** START OF DATA BLOCK **

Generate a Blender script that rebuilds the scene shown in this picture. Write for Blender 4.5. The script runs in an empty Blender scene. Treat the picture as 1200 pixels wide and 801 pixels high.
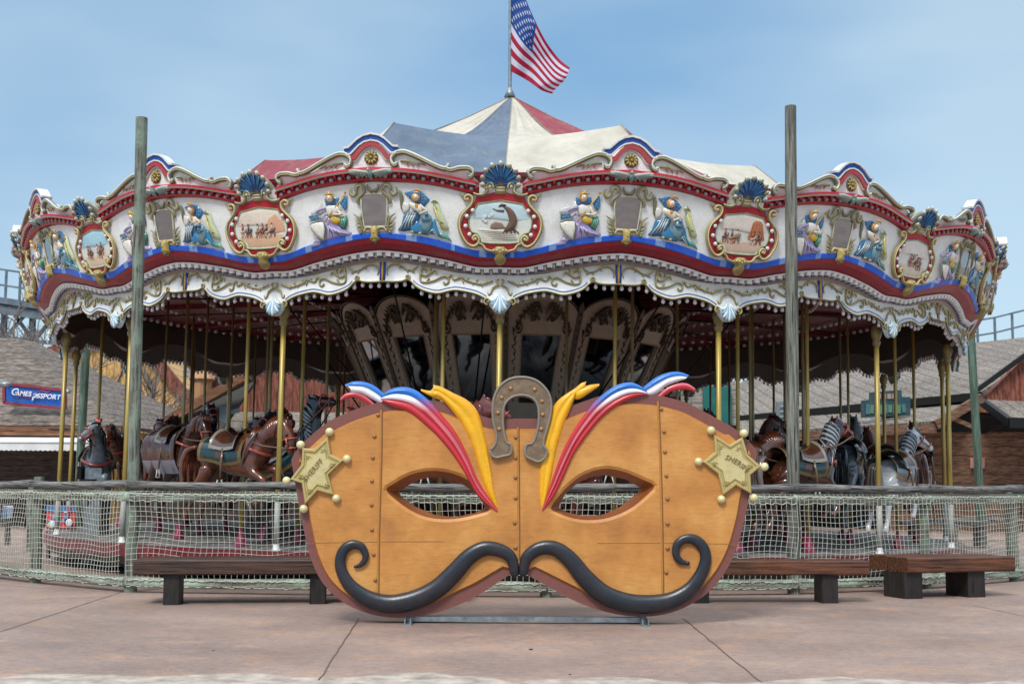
import bpy, bmesh, math, random
from math import sin, cos, tan, atan, pi, radians, sqrt, atan2, hypot
from mathutils import Vector, Matrix
from mathutils.geometry import tessellate_polygon
random.seed(7)
COL = bpy.context.scene.collection
# ------------------------------------------------------------------ camera numbers
F = 1533.0; PITCH = radians(6.18); ROLL = radians(0.30); EYE = 1.15
D = 21.63; AX = -0.091; TILT = radians(0.51); DELTA = radians(-0.60)
N = 17; SEC = 2*pi/N; HS = pi/N; PXM = 0.0092
def ray(u, v):
    x = (u-600)/F; y = (v-400.5)/F
    X = x*cos(ROLL)+y*sin(ROLL); Y = -x*sin(ROLL)+y*cos(ROLL)
    b = -Y
    return (X, cos(PITCH)-b*sin(PITCH), sin(PITCH)+b*cos(PITCH))
def at(u, v, Y):
    d = ray(u, v); k = Y/d[1]
    return Vector((d[0]*k, Y, EYE+d[2]*k))
def gnd(u, v, z=0.0):
    d = ray(u, v); k = (z-EYE)/d[2]
    return Vector((d[0]*k, d[1]*k, z))
# ------------------------------------------------------------------ colours
def H(s):
    s = s.lstrip('#'); o = []
    for i in (0, 2, 4):
        c = int(s[i:i+2], 16)/255
        o.append(c/12.92 if c <= .04045 else ((c+.055)/1.055)**2.4)
    return tuple(o)
WHITE = H('eeefec'); CREAM = H('d8cfae'); RED = H('b5182c'); DRED = H('8f1a2c'); BLUE = H('1560d6'); DBLUE = H('10428e')
GOLD = H('b09a55'); OLIVE = H('7d7f60'); SAGE = H('a3aa90'); TEAL = H('5e8a84'); DARK = H('2a2420')
# ------------------------------------------------------------------ materials
def newmat(name):
    m = bpy.data.materials.new(name); m.use_nodes = True
    return m, m.node_tree, m.node_tree.nodes['Principled BSDF']
def lnk(nt, a, b): nt.links.new(a, b)
def noise(nt, scale, detail=4, vec=None, rough=.6):
    n = nt.nodes.new('ShaderNodeTexNoise'); n.inputs['Scale'].default_value = scale
    n.inputs['Detail'].default_value = detail; n.inputs['Roughness'].default_value = rough
    if vec is not None: lnk(nt, vec, n.inputs['Vector'])
    return n
def ramp(nt, fac, stops):
    r = nt.nodes.new('ShaderNodeValToRGB'); e = r.color_ramp.elements
    e[0].position = stops[0][0]; e[0].color = (*stops[0][1], 1)
    e[1].position = stops[-1][0]; e[1].color = (*stops[-1][1], 1)
    for p, c in stops[1:-1]:
        k = e.new(p); k.color = (*c, 1)
    lnk(nt, fac, r.inputs['Fac']); return r
def mixc(nt, a, b, fac, mode='MIX'):
    m = nt.nodes.new('ShaderNodeMix'); m.data_type = 'RGBA'; m.blend_type = mode
    for s, x in ((6, a), (7, b), (0, fac)):
        if isinstance(x, (int, float)): m.inputs[s].default_value = x
        elif isinstance(x, tuple): m.inputs[s].default_value = (*x, 1) if len(x) == 3 else x
        else: lnk(nt, x, m.inputs[s])
    return m.outputs[2]
def bump(nt, bs, h, strength=.3, dist=.01):
    b = nt.nodes.new('ShaderNodeBump'); b.inputs['Strength'].default_value = strength; b.inputs['Distance'].default_value = dist
    lnk(nt, h, b.inputs['Height']); lnk(nt, b.outputs[0], bs.inputs['Normal'])
def coords(nt, scale=(1, 1, 1), kind='Object', rot=(0, 0, 0)):
    t = nt.nodes.new('ShaderNodeTexCoord'); m = nt.nodes.new('ShaderNodeMapping')
    m.inputs['Scale'].default_value = scale; m.inputs['Rotation'].default_value = rot
    lnk(nt, t.outputs[kind], m.inputs['Vector']); return m.outputs[0]
def paint_attr(name, rough=.35, dirt=.35, dscale=6, dcol=H('6b6355'), metal=0, coat=0):
    """painted surface: the paint colours are stored per face, dirt and wear on top"""
    m, nt, bs = newmat(name)
    a = nt.nodes.new('ShaderNodeAttribute'); a.attribute_name = 'paint'
    vec = coords(nt)
    n = noise(nt, dscale, 8, vec, .7)
    r = ramp(nt, n.outputs['Fac'], [(.45, (0, 0, 0)), (.68, (1, 1, 1))])
    mm = nt.nodes.new('ShaderNodeMath'); mm.operation = 'MULTIPLY'; mm.inputs[1].default_value = dirt
    lnk(nt, r.outputs[0], mm.inputs[0])
    c = mixc(nt, a.outputs['Color'], dcol, mm.outputs[0])
    n2 = noise(nt, dscale*9, 4, vec)
    c = mixc(nt, c, ramp(nt, n2.outputs['Fac'], [(.3, (.84, .84, .84)), (.6, (1, 1, 1))]).outputs[0], .8, 'MULTIPLY')
    lnk(nt, c, bs.inputs['Base Color'])
    bs.inputs['Roughness'].default_value = rough; bs.inputs['Metallic'].default_value = metal
    if coat: bs.inputs['Coat Weight'].default_value = coat; bs.inputs['Coat Roughness'].default_value = .12
    bump(nt, bs, n2.outputs['Fac'], .25, .004)
    return m
def simple(name, col, rough=.5, metal=0, var=.25, scale=8, stretch=(1, 1, 1), bmp=.2, coat=0, dark=None):
    m, nt, bs = newmat(name)
    n = noise(nt, scale, 6, coords(nt, stretch))
    d = dark or tuple(x*(1-var*1.6) for x in col)
    c = ramp(nt, n.outputs['Fac'], [(.3, d), (.7, tuple(min(1, x*(1+var*.4)) for x in col))])
    lnk(nt, c.outputs[0], bs.inputs['Base Color'])
    bs.inputs['Roughness'].default_value = rough; bs.inputs['Metallic'].default_value = metal
    if coat: bs.inputs['Coat Weight'].default_value = coat
    bump(nt, bs, n.outputs['Fac'], bmp, .006)
    return m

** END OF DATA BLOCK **

● SHORT PROBLEM
Copy out each line exactly, without the pictures.

● SOLUTION FOR THIS PROBLEM
Generate a Blender script that rebuilds the scene shown in this picture. Write for Blender 4.5. The script runs in an empty Blender scene. Treat the picture as 1200 pixels wide and 801 pixels high.
import bpy, bmesh, math, random
from math import sin, cos, tan, atan, pi, radians, sqrt, atan2, hypot
from mathutils import Vector, Matrix
from mathutils.geometry import tessellate_polygon
random.seed(7)
COL = bpy.context.scene.collection
# ------------------------------------------------------------------ camera numbers
F = 1533.0; PITCH = radians(6.18); ROLL = radians(0.30); EYE = 1.15
D = 21.63; AX = -0.091; TILT = radians(0.51); DELTA = radians(-0.60)
N = 17; SEC = 2*pi/N; HS = pi/N; PXM = 0.0092
def ray(u, v):
    x = (u-600)/F; y = (v-400.5)/F
    X = x*cos(ROLL)+y*sin(ROLL); Y = -x*sin(ROLL)+y*cos(ROLL)
    b = -Y
    return (X, cos(PITCH)-b*sin(PITCH), sin(PITCH)+b*cos(PITCH))
def at(u, v, Y):
    d = ray(u, v); k = Y/d[1]
    return Vector((d[0]*k, Y, EYE+d[2]*k))
def gnd(u, v, z=0.0):
    d = ray(u, v); k = (z-EYE)/d[2]
    return Vector((d[0]*k, d[1]*k, z))
# ------------------------------------------------------------------ colours
def H(s):
    s = s.lstrip('#'); o = []
    for i in (0, 2, 4):
        c = int(s[i:i+2], 16)/255
        o.append(c/12.92 if c <= .04045 else ((c+.055)/1.055)**2.4)
    return tuple(o)
WHITE = H('eeefec'); CREAM = H('d8cfae'); RED = H('b5182c'); DRED = H('8f1a2c'); BLUE = H('1560d6'); DBLUE = H('10428e')
GOLD = H('b09a55'); OLIVE = H('7d7f60'); SAGE = H('a3aa90'); TEAL = H('5e8a84'); DARK = H('2a2420')
# ------------------------------------------------------------------ materials
def newmat(name):
    m = bpy.data.materials.new(name); m.use_nodes = True
    return m, m.node_tree, m.node_tree.nodes['Principled BSDF']
def lnk(nt, a, b): nt.links.new(a, b)
def noise(nt, scale, detail=4, vec=None, rough=.6):
    n = nt.nodes.new('ShaderNodeTexNoise'); n.inputs['Scale'].default_value = scale
    n.inputs['Detail'].default_value = detail; n.inputs['Roughness'].default_value = rough
    if vec is not None: lnk(nt, vec, n.inputs['Vector'])
    return n
def ramp(nt, fac, stops):
    r = nt.nodes.new('ShaderNodeValToRGB'); e = r.color_ramp.elements
    e[0].position = stops[0][0]; e[0].color = (*stops[0][1], 1)
    e[1].position = stops[-1][0]; e[1].color = (*stops[-1][1], 1)
    for p, c in stops[1:-1]:
        k = e.new(p); k.color = (*c, 1)
    lnk(nt, fac, r.inputs['Fac']); return r
def mixc(nt, a, b, fac, mode='MIX'):
    m = nt.nodes.new('ShaderNodeMix'); m.data_type = 'RGBA'; m.blend_type = mode
    for s, x in ((6, a), (7, b), (0, fac)):
        if isinstance(x, (int, float)): m.inputs[s].default_value = x
        elif isinstance(x, tuple): m.inputs[s].default_value = (*x, 1) if len(x) == 3 else x
        else: lnk(nt, x, m.inputs[s])
    return m.outputs[2]
def bump(nt, bs, h, strength=.3, dist=.01):
    b = nt.nodes.new('ShaderNodeBump'); b.inputs['Strength'].default_value = strength; b.inputs['Distance'].default_value = dist
    lnk(nt, h, b.inputs['Height']); lnk(nt, b.outputs[0], bs.inputs['Normal'])
def coords(nt, scale=(1, 1, 1), kind='Object', rot=(0, 0, 0)):
    t = nt.nodes.new('ShaderNodeTexCoord'); m = nt.nodes.new('ShaderNodeMapping')
    m.inputs['Scale'].default_value = scale; m.inputs['Rotation'].default_value = rot
    lnk(nt, t.outputs[kind], m.inputs['Vector']); return m.outputs[0]
def paint_attr(name, rough=.35, dirt=.35, dscale=6, dcol=H('6b6355'), metal=0, coat=0):
    """painted surface: the paint colours are stored per face, dirt and wear on top"""
    m, nt, bs = newmat(name)
    a = nt.nodes.new('ShaderNodeAttribute'); a.attribute_name = 'paint'
    vec = coords(nt)
    n = noise(nt, dscale, 8, vec, .7)
    r = ramp(nt, n.outputs['Fac'], [(.45, (0, 0, 0)), (.68, (1, 1, 1))])
    mm = nt.nodes.new('ShaderNodeMath'); mm.operation = 'MULTIPLY'; mm.inputs[1].default_value = dirt
    lnk(nt, r.outputs[0], mm.inputs[0])
    c = mixc(nt, a.outputs['Color'], dcol, mm.outputs[0])
    n2 = noise(nt, dscale*9, 4, vec)
    c = mixc(nt, c, ramp(nt, n2.outputs['Fac'], [(.3, (.84, .84, .84)), (.6, (1, 1, 1))]).outputs[0], .8, 'MULTIPLY')
    lnk(nt, c, bs.inputs['Base Color'])
    bs.inputs['Roughness'].default_value = rough; bs.inputs['Metallic'].default_value = metal
    if coat: bs.inputs['Coat Weight'].default_value = coat; bs.inputs['Coat Roughness'].default_value = .12
    bump(nt, bs, n2.outputs['Fac'], .25, .004)
    return m
def simple(name, col, rough=.5, metal=0, var=.25, scale=8, stretch=(1, 1, 1), bmp=.2, coat=0, dark=None):
    m, nt, bs = newmat(name)
    n = noise(nt, scale, 6, coords(nt, stretch))
    d = dark or tuple(x*(1-var*1.6) for x in col)
    c = ramp(nt, n.outputs['Fac'], [(.3, d), (.7, tuple(min(1, x*(1+var*.4)) for x in col))])
    lnk(nt, c.outputs[0], bs.inputs['Base Color'])
    bs.inputs['Roughness'].default_value = rough; bs.inputs['Metallic'].default_value = metal
    if coat: bs.inputs['Coat Weight'].default_value = coat
    bump(nt, bs, n.outputs['Fac'], bmp, .006)
    return m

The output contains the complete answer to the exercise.